Viscoelastic materials with anisotropic rigid particles: stress-deformation behavior

In this paper we have derived constitutive equations for the stress tensor of a viscoelastic material with anisotropic rigid particles. We have assumed that the material has fading memory. The expressions are valid for slow and small deformations from equilibrium, and for systems that are nearly isotropic in the absence of shear. For viscoelastic materials with fading memory the free energy depends not only on the deformation and degree of orientation in the current configuration, but also on the deformation and orientation history of the system. We have incorporated this dependence by incorporating a dependence on the relative Finger tensor and the alignment difference history in the expression for the free energy. We have used the entropy balance and the expression for the free energy to arrive at a set of fluxes and corresponding driving forces for this type of material. We have used this set of fluxes and driving forces to derive expressions for the stress tensor.

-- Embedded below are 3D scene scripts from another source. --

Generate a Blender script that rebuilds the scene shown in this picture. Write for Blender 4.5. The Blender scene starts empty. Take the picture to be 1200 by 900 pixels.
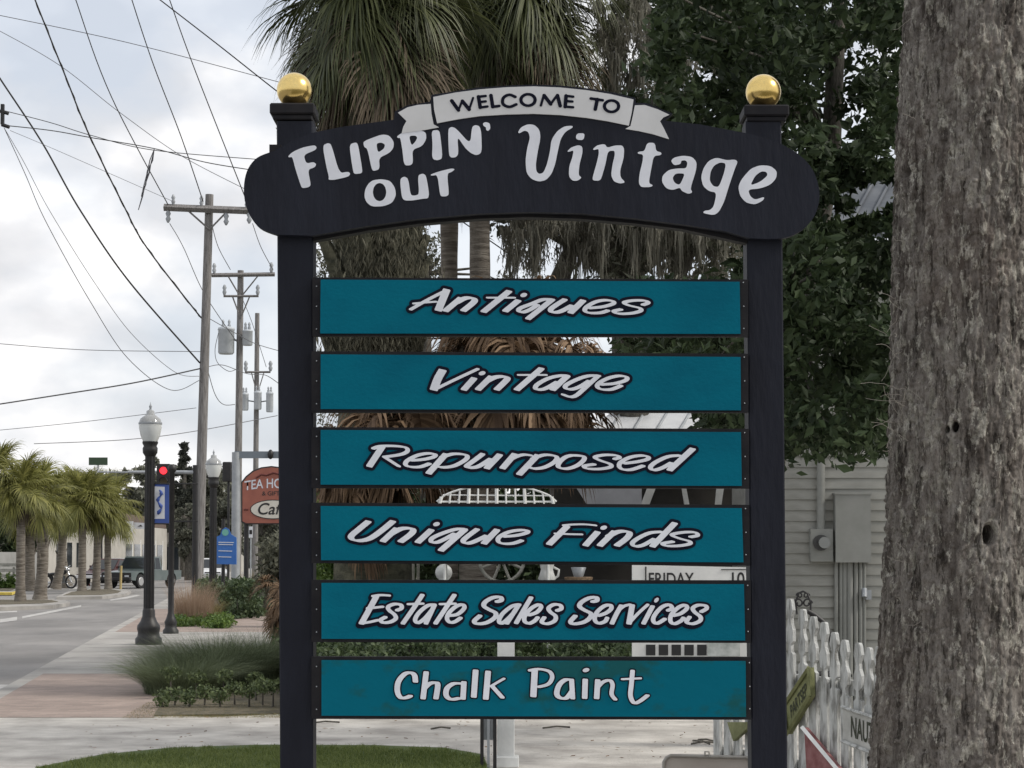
import bpy, math, random
import numpy as np
from mathutils import Vector, Matrix, Euler
random.seed(7); RNG = np.random.default_rng(7)
SC = bpy.context.scene
COL = SC.collection
R = math.radians

# ------------------------------------------------------------------ camera, sky, sun, exposure
FPX, CAMZ, PITCH, SHIFT = 2400.0, 1.6, R(2.75), 85.0
cd = bpy.data.cameras.new('camera'); cam = bpy.data.objects.new('camera', cd); COL.objects.link(cam)
cam.location = (0, 0, CAMZ); cam.rotation_euler = (R(90) + PITCH, 0, 0)
cd.sensor_width = 36; cd.lens = 72.0; cd.shift_y = SHIFT / 1200.0; cd.clip_end = 3000; cd.clip_start = 0.05
SC.camera = cam
SC.view_settings.view_transform = 'Standard'; SC.view_settings.look = 'None'
SC.view_settings.exposure = 0.42; SC.view_settings.gamma = 1

SUN_EL, SUN_AZ = 42.0, 99.0         # azimuth clockwise from +Y: the sun stands to the right, a little behind the camera
W = bpy.data.worlds.new("World"); SC.world = W; W.use_nodes = True
nt = W.node_tree; nd = nt.nodes; lk = nt.links; nd.clear()
out = nd.new('ShaderNodeOutputWorld'); bg = nd.new('ShaderNodeBackground'); bg.inputs['Strength'].default_value = 0.1
sky = nd.new('ShaderNodeTexSky'); sky.sky_type = 'NISHITA'; sky.sun_disc = False
sky.sun_elevation = R(SUN_EL); sky.sun_rotation = R(SUN_AZ); sky.air_density = 1.0; sky.dust_density = 2.5
tc = nd.new('ShaderNodeTexCoord'); mp = nd.new('ShaderNodeMapping'); mp.inputs['Scale'].default_value = (1, 1, 1.7)
mp.inputs['Location'].default_value = (0.37, 0.1, 0.22)
lk.new(tc.outputs['Generated'], mp.inputs['Vector'])
n1 = nd.new('ShaderNodeTexNoise'); n1.inputs['Scale'].default_value = 5.5; n1.inputs['Detail'].default_value = 7; n1.inputs['Roughness'].default_value = 0.5
n1.inputs['Distortion'].default_value = 0.0
lk.new(mp.outputs['Vector'], n1.inputs['Vector'])
n2 = nd.new('ShaderNodeTexNoise'); n2.inputs['Scale'].default_value = 13.0; n2.inputs['Detail'].default_value = 9; n2.inputs['Distortion'].default_value = 0.0; n2.inputs['Roughness'].default_value = 0.45
lk.new(mp.outputs['Vector'], n2.inputs['Vector'])
r1 = nd.new('ShaderNodeValToRGB'); r1.color_ramp.elements[0].position = 0.42; r1.color_ramp.elements[1].position = 0.56
r1.color_ramp.elements[0].color = (.45, .45, .45, 1)
lk.new(n1.outputs['Fac'], r1.inputs['Fac'])
r2 = nd.new('ShaderNodeValToRGB'); cr = r2.color_ramp
cr.elements[0].position = 0.38; cr.elements[0].color = (6.0, 6.05, 6.25, 1)
cr.elements[1].position = 0.62; cr.elements[1].color = (9.4, 9.2, 9.0, 1)
e = cr.elements.new(0.48); e.color = (7.0, 7.0, 7.15, 1)
lk.new(n2.outputs['Fac'], r2.inputs['Fac'])
hs = nd.new('ShaderNodeMixRGB'); hs.inputs['Fac'].default_value = 0.55; hs.inputs['Color2'].default_value = (5.7, 6.4, 7.5, 1)
lk.new(sky.outputs['Color'], hs.inputs['Color1'])
mx = nd.new('ShaderNodeMixRGB')
lk.new(r1.outputs['Color'], mx.inputs['Fac']); lk.new(hs.outputs['Color'], mx.inputs['Color1']); lk.new(r2.outputs['Color'], mx.inputs['Color2'])
lk.new(mx.outputs['Color'], bg.inputs['Color']); lk.new(bg.outputs['Background'], out.inputs['Surface'])

sl = bpy.data.lights.new('sun', 'SUN'); sl.energy = 1.9; sl.angle = R(14); sl.color = (1.0, .94, .85)
so = bpy.data.objects.new('sun', sl); COL.objects.link(so)
az, el = R(SUN_AZ), R(SUN_EL)
sd = Vector((math.sin(az) * math.cos(el), math.cos(az) * math.cos(el), math.sin(el)))
so.rotation_euler = (-sd).to_track_quat('-Z', 'Y').to_euler()

# ------------------------------------------------------------------ surveying: a direction seen in the photograph + a distance gives a place
def w(px, py, Y):
    u = (px - 600) / FPX; v = -(py - 450 - SHIFT) / FPX
    dy = math.cos(PITCH) - v * math.sin(PITCH); dz = math.sin(PITCH) + v * math.cos(PITCH)
    k = Y / dy
    return Vector((u * k, Y, CAMZ + dz * k))
def G(px, py, z=0.0):
    a = w(px, py, 1.0)
    k = (z - CAMZ) / (a.z - CAMZ)
    return Vector((a.x * k, k, z))
def sc(Y): return Y / FPX            # metres per photo pixel at distance Y

# ------------------------------------------------------------------ materials
MATS = {}
def pm(name, c1, c2=None, scale=5, rough=.7, bump=0, stretch=(1, 1, 1), metal=0, detail=6, spec=.5, lo=.35, hi=.65, c3=None, bscale=None, trans=0, emit=0):
    m = bpy.data.materials.new(name); m.use_nodes = True; MATS[name] = m
    t = m.node_tree; N = t.nodes; L = t.links
    b = N['Principled BSDF']; b.inputs['Roughness'].default_value = rough; b.inputs['Metallic'].default_value = metal
    b.inputs['Specular IOR Level'].default_value = spec
    b.inputs['Base Color'].default_value = (*c1, 1)
    if trans: b.inputs['Transmission Weight'].default_value = trans
    if emit:
        b.inputs['Emission Color'].default_value = (*c1, 1); b.inputs['Emission Strength'].default_value = emit
    if c2 or bump:
        tc = N.new('ShaderNodeTexCoord'); mp = N.new('ShaderNodeMapping'); mp.inputs['Scale'].default_value = stretch
        L.new(tc.outputs['Object'], mp.inputs['Vector'])
        nz = N.new('ShaderNodeTexNoise'); nz.inputs['Scale'].default_value = scale; nz.inputs['Detail'].default_value = detail; nz.inputs['Roughness'].default_value = .6
        L.new(mp.outputs['Vector'], nz.inputs['Vector'])
        if c2:
            rp = N.new('ShaderNodeValToRGB'); rp.color_ramp.elements[0].position = lo; rp.color_ramp.elements[1].position = hi
            rp.color_ramp.elements[0].color = (*c1, 1); rp.color_ramp.elements[1].color = (*c2, 1)
            if c3:
                ee = rp.color_ramp.elements.new((lo + hi) / 2); ee.color = (*c3, 1)
            L.new(nz.outputs['Fac'], rp.inputs['Fac']); L.new(rp.outputs['Color'], b.inputs['Base Color'])
        if bump:
            nb = N.new('ShaderNodeTexNoise'); nb.inputs['Scale'].default_value = bscale or scale * 3; nb.inputs['Detail'].default_value = 8
            L.new(mp.outputs['Vector'], nb.inputs['Vector'])
            bp = N.new('ShaderNodeBump'); bp.inputs['Strength'].default_value = bump; bp.inputs['Distance'].default_value = .02
            L.new(nb.outputs['Fac'], bp.inputs['Height']); L.new(bp.outputs['Normal'], b.inputs['Normal'])
    return m
def leafmat(name, c1, c2, scale=1.5, rough=.55, trans=.25, per=True):
    """leaf: colour differs from leaf to leaf (island random) and over the crown (noise); some light passes through"""
    m = bpy.data.materials.new(name); m.use_nodes = True; MATS[name] = m
    t = m.node_tree; N = t.nodes; L = t.links; b = N['Principled BSDF']; b.inputs['Roughness'].default_value = rough
    g = N.new('ShaderNodeNewGeometry'); tc = N.new('ShaderNodeTexCoord'); nz = N.new('ShaderNodeTexNoise'); nz.inputs['Scale'].default_value = scale
    L.new(tc.outputs['Object'], nz.inputs['Vector'])
    ad = N.new('ShaderNodeMath'); ad.operation = 'ADD'; L.new(g.outputs['Random Per Island'], ad.inputs[0]); L.new(nz.outputs['Fac'], ad.inputs[1])
    ml = N.new('ShaderNodeMath'); ml.operation = 'MULTIPLY'; ml.inputs[1].default_value = .5; L.new(ad.outputs[0], ml.inputs[0])
    rp = N.new('ShaderNodeValToRGB'); rp.color_ramp.elements[0].position = .25; rp.color_ramp.elements[1].position = .8
    rp.color_ramp.elements[0].color = (*c1, 1); rp.color_ramp.elements[1].color = (*c2, 1)
    L.new(ml.outputs[0], rp.inputs['Fac']); L.new(rp.outputs['Color'], b.inputs['Base Color'])
    tr = N.new('ShaderNodeBsdfTranslucent'); L.new(rp.outputs['Color'], tr.inputs['Color'])
    mix = N.new('ShaderNodeMixShader'); mix.inputs[0].default_value = trans
    L.new(b.outputs[0], mix.inputs[1]); L.new(tr.outputs[0], mix.inputs[2]); L.new(mix.outputs[0], N['Material Output'].inputs['Surface'])
    return m
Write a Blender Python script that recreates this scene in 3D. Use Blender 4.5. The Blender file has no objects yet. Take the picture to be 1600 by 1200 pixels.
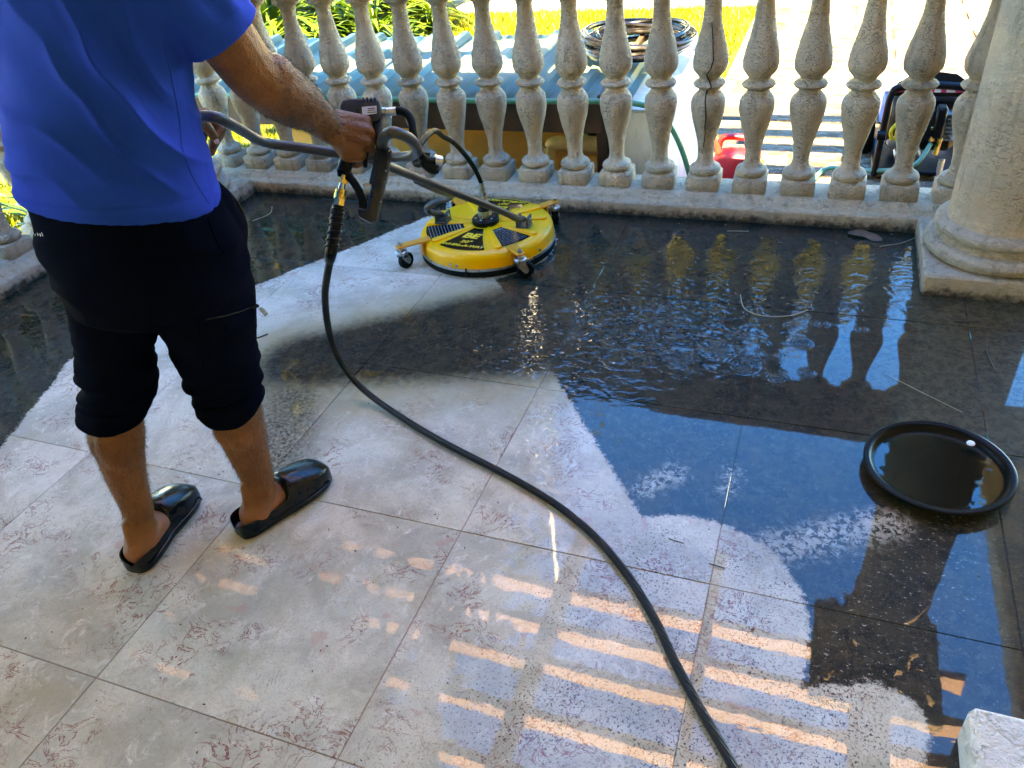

We have calculated the explicit form of these expressions for a simple shear deformation in the xy-plane with shear rate γ̇. For fully isotropic materials the expression for the xy-component of the stress reduces to an equation containing only odd powers of γ. The inclusion of a non-zero value for the alignment difference history leads to an additional set of terms in the equation, all proportional to Qdxy (the xy-component of the alignment history tensor), and all proportional to even powers of γ. In a Fourier transform rheometry experiment the even powers of γ introduce small even harmonics in the frequency spectrum of the stress response. The expression for the first normal stress contains only even powers of γ, and the inclusion of the alignment difference history does not lead to additional harmonics in the frequency spectrum. For the second normal stress, inclusion of the alignment history leads to additional terms in the expression proportional to Qdyy and Qdxy. For an isotropic material the spectrum of the second normal stress contains only even harmonics. The terms proportional to Qdxy are all proportional to odd powers of γ, and will generate additional odd harmonics in the frequency spectrum.